___ DATA SHOWN

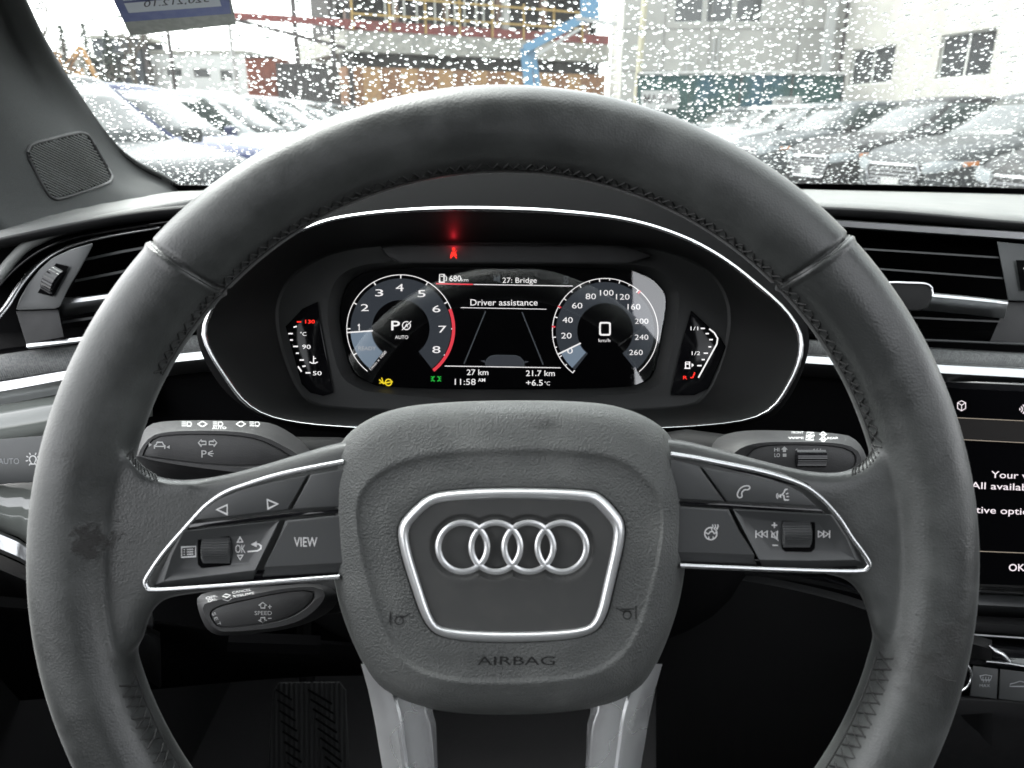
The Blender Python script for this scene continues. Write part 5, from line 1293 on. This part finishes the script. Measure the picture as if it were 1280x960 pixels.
def windows(b, org, ux, nx, rot, holes, mull=1, thick=.3):
    for h in holes:
        mb = MB(); c = Vector(org)+ux*((h[0]+h[1])/2)+nx*(-thick*.6)+Vector((0,0,(h[2]+h[3])/2)); hw, hh = (h[1]-h[0])/2, (h[3]-h[2])/2
        for s_ in (-1, 1):
            mb.box(c+ux*s_*(hw-.03), (.03,.05,hh), rot); mb.box(c+Vector((0,0,s_*(hh-.03))), (hw-.06,.05,.03), rot)
        for k in range(mull): mb.box(c+ux*(-hw+2*hw*(k+1)/(mull+1)), (.035,.045,hh-.06), rot)
        w_ = mb.build('window', FR, b, smooth=0)
        mb = MB(); mb.box(c+nx*-.02, (hw-.06,.01,hh-.06), rot); mb.build('pane', WIN, w_, smooth=0)
# white building on the right: wall running away from us
A = Vector((14.9,37,0)); Bp = Vector((18.2,17,0)); ux = (Bp-A).normalized(); Lw = 26
wb = thing('white_building', 'cream rendered building with dark square windows behind the right row of cars', 'building', A, tilt=False)
holes = [(1.0,4.0,2.65,4.1),(6.6,9.3,2.65,4.15),(12.2,15.0,2.6,4.1),(18,21,2.6,4.1),(1.0,4.0,6.9,8.6),(6.6,9.3,6.9,8.6),(12.2,15,6.9,8.6)]
mb = MB(); u_, n_, rt = wallgrid(mb, A, ux, Lw, 12, .4, holes); mb.box(A+u_*Lw/2-n_*3-Vector((0,0,-6)) if False else A+u_*Lw/2-n_*-3+Vector((0,0,6)), (Lw/2,.2,6), rt)
mb.build('wall', cream, wb, smooth=0); windows(wb, A, u_, n_, rt, holes, 1, .4)
if True:
    mb = MB(); mb.box(A+u_*Lw/2+n_*1.5+Vector((0,0,12.1)), (Lw/2+.1,1.8,.1), rt); mb.build('roof', conc, wb, smooth=0)
dp = thing('downpipe', 'grey downpipe and conduit at the corner of the cream building', 'pipe', A+Vector((-.3,-.3,0)), tilt=False)
mb = MB(); mb.tube([A+Vector((-.35,-.3,0)), A+Vector((-.35,-.3,11.5))], .11, 10); mb.tube([A+Vector((.15,-.9,0)), A+Vector((.15,-.9,11.5))], .07, 8); mb.build('pipe', dkst, dp)
mb = MB(); mb.box(A+Vector((-1.0,-.2,5.5)), (.18,.12,5.5)); mb.build('corner_post', WHp, dp, smooth=0)
# grey-beige block
bb = thing('grey_building', 'grey-beige panelled building with a row of three windows above the green fence', 'building', Vector((5.1,39,0)), tilt=False)
holes = [(2.3,3.65,5.45,6.95),(3.75,5.0,5.45,6.95),(5.1,6.35,5.45,6.95),(2.3,3.65,9.2,10.7),(3.75,5.0,9.2,10.7)]
mb = MB(); u_, n_, rt = wallgrid(mb, (5.1,39,0), (1,0,0), 10.6, 12, .4, holes); mb.box((10.4,42,6), (5.3,.2,6)); mb.box((5.3,41,6), (.2,2,6)); mb.build('wall', beige, bb, smooth=0); windows(bb, (5.1,39,0), u_, n_, rt, holes, 0, .4)
mb = MB(); mb.box((10.4,40.5,12.1), (5.4,2,.1)); mb.build('roof', conc, bb, smooth=0)
mb = MB()
for z in (1.6,3.4,5.2,7.2,9,10.8): mb.box((10.4,38.59,z), (5.28,.008,.02))
for x in (7.0,9.1,13.2): mb.box((x,38.588,6), (.02,.008,5.9))
mb.build('panel_joints', mat('joint', (.2,.19,.18), .8), bb, smooth=0)
mb = MB()
for x, z0, z1 in ((8.1,2.6,4.6),(8.45,2.6,3.9),(9.3,2.6,4.9),(9.5,2.8,4.9)): mb.tube([Vector((x,38.5,z0)), Vector((x,38.5,z1))], .05, 6)
mb.build('vent_pipe', WHp, bb)
# green screen fence with signs
gf = thing('green_site_fence', 'green mesh screened site fence with a white top rail', 'fence', Vector((8.6,32,0)), tilt=False)
gfm = mat('green_mesh_screen', (.010,.045,.04), .8, noise=(.35, (.012,.055,.09), 3, .48, .6), bump=[('noise', 5, .05)])
mb = MB(); n = 40; P = []
for j in range(2):
    for i in range(n+1): P.append(Vector((4.9+8.0*i/n, 32+.06*math.sin(i*1.3), .15+j*2.75)))
mb.add(P, [(i,i+1,n+2+i,n+1+i) for i in range(n)]); mb.build('mesh_screen', gfm, gf, smooth=60, solid=.01)
mb = MB(); mb.tube([Vector((4.9,31.95,2.95)), Vector((9.0,31.95,3.0)), Vector((12.9,31.95,2.93))], .06, 6); mb.build('top_rail', WHp, gf)
for i in range(5): mb = MB(); mb.tube([Vector((4.9+i*2,32.06,0)), Vector((4.9+i*2,32.06,3.0))], .04, 6); mb.build('post', dkst, gf)
sg = thing('site_sign', 'white sign board with grey capitals hung on the green fence near the wheel rim', 'sign', Vector((5.9,31.8,1.5)), tilt=False)
mb = MB(); mb.box((5.75,31.85,2.0), (.72,.02,.33)); mb.build('board', WHp, sg, smooth=0)
mb = MB(); me, x0, x1, y0, y1 = tmesh('MASON', .01); mb.mesh(me, lambda c: Vector((5.12+(c.x-x0)/(x1-x0)*1.26, 31.82, 1.86+(c.y-y0)/(y1-y0)*.34))); mb.build('lettering', dkst, sg, smooth=0)
sg = thing('site_sign', 'small blank white board on the green fence above the silver car', 'sign', Vector((10.7,31.8,1.5)), tilt=False)
mb = MB(); mb.box((10.7,31.85,1.8), (.55,.02,.3)); mb.build('board', WHp, sg, smooth=0)
mb = MB()
for z in (1.65,1.8,1.93): mb.box((10.7,31.82,z), (.42,.008,.02))
mb.build('printed_lines', dkst, sg, smooth=0)
# building shell under construction
O = Vector((-8.0,40,0)); ux = Vector((14.0,8.0,0)).normalized(); nx = Vector((-ux.y,ux.x,0)); rot = Matrix((ux,nx,Vector((0,0,1)))).transposed(); Lc = 15.4
cb = thing('construction_building', 'unfinished building with brick base, concrete slab and dark open upper floor', 'building', O, tilt=False)
def cbox(mb, s0, s1, z0, z1, d0, d1): mb.box(O+ux*(s0+s1)/2+nx*(d0+d1)/2+Vector((0,0,(z0+z1)/2)), ((s1-s0)/2,(d1-d0)/2,(z1-z0)/2), rot)
mb = MB(); cbox(mb, 0,Lc,0,3.7,0,.3); cbox(mb, 0,.3,0,3.7,.3,7); mb.build('brick_wall', brick, cb, smooth=0)
mb = MB(); cbox(mb, 0,Lc,4.35,5.15,-.35,8); cbox(mb, 0,Lc,5.15,5.3,-.2,8); cbox(mb, 0,Lc,9.4,9.9,-.3,8); mb.build('floor_slab', conc, cb, smooth=0)
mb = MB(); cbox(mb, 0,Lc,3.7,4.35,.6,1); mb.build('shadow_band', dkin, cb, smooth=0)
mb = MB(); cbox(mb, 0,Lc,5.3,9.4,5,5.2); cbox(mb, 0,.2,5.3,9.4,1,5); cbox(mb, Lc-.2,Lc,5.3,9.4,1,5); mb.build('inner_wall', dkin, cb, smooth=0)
mb = MB(); cbox(mb, 0,Lc,5.3,5.75,-.25,-.1); mb.build('red_edge_beam', redst, cb, smooth=0)
mb = MB()
for s_ in (0.2,2.6,5.4,8.4,11.2,14.0): cbox(mb, s_,s_+.28,5.3,9.4,.2,.5)
mb.build('column', mat('brown_column', (.20,.12,.09), .7), cb, smooth=0)
for s_ in (.6,): mb = MB(); cbox(mb, 8.6,8.95,5.2,9.4,-.2,.05); mb.build('white_column', WHp, cb, smooth=0)
for i in range(13):
    mb = MB(); s_ = 2.0+i*.55+(.12 if i % 3 == 0 else 0); cbox(mb, s_,s_+.07,5.4,9.4,.0,.08); mb.build('stud', mat('stud', (.6,.6,.55), .5) if i == 0 else bpy.data.materials['stud'], cb, smooth=0)
gr_ = thing('guard_rail', 'yellow guard rail along the open floor of the unfinished building', 'guard rail', O+Vector((0,0,5.4)), tilt=False)
mb = MB()
for z in (5.95, 6.75): cbox(mb, .3, 13.5, z, z+.08, -.45, -.37)
mb.build('rail', yel, gr_, smooth=0)
for i in range(8): mb = MB(); cbox(mb, .3+i*1.88,.38+i*1.88,5.3,7.0,-.36,-.28); mb.build('post', yel, gr_, smooth=0)
mb = MB()
for i in range(7): cbox(mb, .8+i*2.0, 1.7+i*2.0, 0, 3.69, -.03, -.002)
mb.build('brick_panels', mat('brick_pale', (.32,.19,.09), .85, noise=(5, (.42,.24,.10), 4, .4, .6)), cb, smooth=0)
yp = thing('yellow_pole', 'tall pale yellow pole between the unfinished building and the grey one', 'pole', Vector((5.6,37,0)), tilt=False)
mb = MB(); mb.tube([Vector((5.55,37,0)), Vector((5.95,37,11))], .13, 8); mb.build('shaft', mat('pale_yellow', (.5,.46,.33), .5), yp)
# blue boom lift
bl = thing('boom_lift', 'blue articulated boom lift standing in front of the unfinished building', 'boom lift', Vector((1.3,35,0)), tilt=False)
zz = lambda y, Y=35: 1.25+(142-y)/F*Y*1.0
xx = lambda x, Y=35: (x-640)/F*Y
mb = MB(); mb.box((1.2,35,.75), (1.1,.8,.35)); mb.box((1.2,35,1.3), (.7,.6,.35)); mb.build('chassis', blu, bl, smooth=0)
for x in (.4, 2.0):
    for y in (34.2, 35.8): mb = MB(); mb.tube([Vector((x,y-.15,.42)), Vector((x,y+.15,.42))], .42, 18); mb.build('wheel', TY, bl)
mb = MB(); mb.bar((xx(664),35,1.3), (xx(655),35,zz(64)), .42, .35); mb.bar((xx(676),35,1.3), (xx(664),35,zz(66)), .22, .3); mb.build('riser', blu, bl, smooth=0)
mb = MB(); mb.bar((xx(654),34.7,zz(66)), (xx(735),34.7,zz(26)), .34, .34); mb.build('boom', blu, bl, smooth=0)
mb = MB(); mb.bar((xx(668),34.6,zz(72)), (xx(716),34.6,zz(45)), .12, .12); mb.build('cylinder_strut', WHp, bl, smooth=0)
mb = MB(); mb.bar((xx(728),34.7,zz(38)), (xx(723),34.7,zz(-60)), .75, .3); mb.build('jib', blu, bl, smooth=0)
mb = MB(); mb.bar((xx(712),34.6,zz(34)), (xx(758),34.6,zz(40)), .14, .14); mb.build('hose_arm', WHp, bl, smooth=0)
mb = MB(); mb.box((xx(725),34.7,zz(-90)), (.9,.5,.5)); mb.build('basket', blu, bl, smooth=0)
# red steel frame left of it
sf = thing('steel_frame', 'red primed steel beams on dark posts left of the unfinished building', 'steel frame', Vector((-9,40,0)), tilt=False)
z4 = lambda y, Y=40: 1.25+(150-y)/F*Y; x4 = lambda x, Y=40: (x-640)/F*Y
mb = MB(); mb.bar((x4(322),40,z4(38)), (x4(470),40,z4(47)), .25, .30); mb.build('beam', redst, sf, smooth=0)
mb = MB(); mb.bar((x4(325),40,z4(42)), (x4(458),40,z4(74)), .2, .18); mb.build('brace', dkst, sf, smooth=0)
for x, yt in ((392,-80),(434,-80),(453,20)): mb = MB(); mb.bar((x4(x),40.1,0), (x4(x),40.1,z4(yt)), .2, .2); mb.build('post', dkst, sf, smooth=0)
mb = MB(); mb.bar((x4(408),40,z4(-10)), (x4(452),40,z4(28)), .5, .3); mb.bar((x4(408),40,z4(-40)), (x4(452),40,z4(-30)), .5, .3); mb.build('roof_edge', dkst, sf, smooth=0)
# containers
for nm, lb, x0, x1, y0, y1, Y, cm in (('shipping_container','rusty red container behind the left row of cars',332,366,81,104,38,mat('rust_red', (.24,.07,.04), .7, noise=(3, (.18,.05,.03), 4, .4, .6))), ('shipping_container','dark container beside the rusty red one',367,426,89,110,37,mat('container_dark', (.045,.04,.04), .7))):
    t = thing(nm, lb, 'container', Vector((x4((x0+x1)/2,Y),Y,0)), tilt=False)
    mb = MB(); X0, X1 = x4(x0,Y), x4(x1,Y); Z1 = z4(y0,Y); n = 24; P = []
    for j in range(2):
        for i in range(n+1): P.append(Vector((X0+(X1-X0)*i/n, Y-(.05 if (i//1) % 2 else 0), .1+(Z1-.1)*j)))
    mb.add(P, [(i,i+1,n+2+i,n+1+i) for i in range(n)]); mb.box(((X0+X1)/2,Y+1.3,Z1/2+.05), ((X1-X0)/2,1.2,Z1/2-.05)); mb.build('shell', cm, t, smooth=0)
    mb = MB(); mb.bar((X0,Y-.02,Z1), (X1,Y-.02,Z1), .1, .1); mb.build('top_rail', dkst, t, smooth=0)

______

GOAL OF THE EXERCISE: Identify every line holding the word "from" and copy it out.

ANSWER IN FULL:
The Blender Python script for this scene continues. Write part 5, from line 1293 on. This part finishes the script. Measure the picture as if it were 1280x960 pixels.
# white building on the right: wall running away from us